В то время авторитет первосвященников пал даже в их собственном государстве (т. е. в Папской курии. – Ред.). Папы последних десятилетий XII века были бессильны в своей собственной столице и находились в зависимости от городских аристократических партий. Тесно связанные с ними, они были не в силах умиротворить город. Такое бессилие вызывало тем большую ярость, что всему Западу их сила казалась столь грозной. Предшественники Иннокентия III почти всегда избирались в первосвященники уже в преклонных летах, они были сильны не как личности, а как представители наследственной политики Римской курии.
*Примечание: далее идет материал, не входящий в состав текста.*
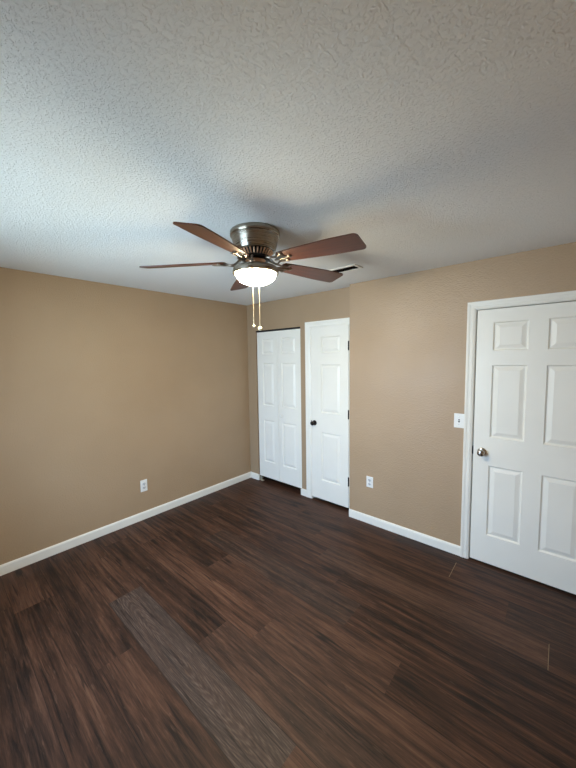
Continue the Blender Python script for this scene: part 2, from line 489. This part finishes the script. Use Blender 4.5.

Не таков был человек, который занял папский трон в 1198 году. Иннокентий III происходил из древнего римского рода графов Конти, известность которого уходит в баснословные времена. Смелые исследователи генеалогий насчитывают двенадцать столетий преемственности этого рода[2]. Знаменитого папу считали потомком первого герцога Сполетского, получившего свои владения от лангобардского короля Гримоальда еще в VII веке. Достовернее, что знаменитый префект Рима Крешенци был его предком. Вопреки генеалогии, наследственные владения графов Конти не давали им ни особой славы, ни достаточного богатства[3]. В ряду древней аристократии граф Фрасимундо, отец будущего папы, не имел особого значения, его оттесняли на второй план оказывавшие влияние на выборы пап римские фамилии – Орсини, Колонна, Франджипани, Савелли.
Род Конти суждено было возвысить Джиованни-Лотарю (впоследствии Иннокентию III). Он родился около 1161 года. Мать дала ему возможность получить воспитание в школе Святого Иоанна Латеранского, которая в то время была центром подготовки католических проповедников. Он продолжил свое образование в Парижском и Болонском университетах – там он погрузился в занятия современной философией[4], но из его сочинений видно, что он хорошо изучил и классиков. Париж славился богословием и схоластикой, Болонья – правом: это были знаменитейшие очаги средневековой культуры. В Париже вместе с Конти получали образование многие впоследствии прославившиеся политики и поэты (например, знаменитый немецкий миннезингер Вальтер фон дер Фогельвейде). Здесь Джиованни-Лотарь близко сошелся с будущим кардиналом Стефаном Лангтоном и многими другими. Через десятилетия товарищи детства послужили орудием выполнения далеко идущих замыслов Иннокентия III.
Он возвратился в Рим при папе Луции III, который дал ему несколько ответственных поручений, успешно исполненных, что послужило началом блестящей карьеры. Папа Григорий VIII делает его, еще молодого, субдиаконом (1187 г.). Джиованни-Лотарь Конти выдвигается вперед благодаря некоторым фамильным связям, но главным образом – вследствие своих способностей. Было время Ричарда Львиное Сердце и Саладина, шел третий Крестовый поход с Барбароссой во главе, у римской канцелярии было полно забот.
Климент III, дядя Джиованни-Лотаря, назначил его в 1190 году кардинал-диаконом, что равнялось званию государственного секретаря; будущему папе было тогда 29 лет. Это назначение вызвало общую радость в церкви и в народе, «возбудило большие надежды»[5], что свидетельствует о том, какую популярность уже тогда приобрел Джиованни-Лотарь. Молодого кардинала хватало на все, он строил грандиозные планы и не упускал из виду никаких мелочей.
В 1191 году на папском престоле воцарился Целестин III из враждебного Конти рода Орсини, который сместил Джиованни-Лотаря с должности. Будущий преемник Целестина III воспользовался вынужденным безделием, чтобы в уединении и думою, и литературными занятиями развить свои духовные силы. За эти шесть лет у него созрели те теократические замыслы и та многосторонняя политика, которая может возбуждать протест, но, как полезная для того времени, имеет право на исторический смысл. В сочинениях, написанных за это время, будущий тиароносец томится миром, ищет покоя и уединения, хотя более, чем кто-то другой, он был способен к деятельности. В то время как он, окруженный лишь книгами, проживал в Ананье, отрекаясь от мира, этот мир уже завязывал узлы, которые впоследствии пришлось распутывать именно ему.
Император Германии Генрих VI стремился к обладанию королевством обеих Сицилий. Целестин III соглашался утвердить его за ним лишь на унизительных для Генриха условиях, так как это королевство уже давно было под покровительством церкви – оно считалось римским вассальством и более соответствовало такому названию, чем все другие мнимые апостольские феоды. После второго похода на юг Италии Генрих завоевал вожделенное королевство, истребил членов старой норманнской династии и с такой жестокостью подавил восстание норманнских баронов, что возбудил негодование всей рыцарской Европы. Целестин III многократно предостерегал Генриха, требовал, чтобы тот прекратил свои зверства. В конечном итоге папа отлучил императора от церкви. Генрих VI погиб в сентябре 1197 года, находясь еще в зрелых летах и полный замыслов мести Риму и мечтами об единой империи. Он оставил четырехлетнего римского короля Фридриха Роджера (после так знаменитого под именем Фридриха II), общую ненависть к своей памяти и междинастические распри за престол в Германии.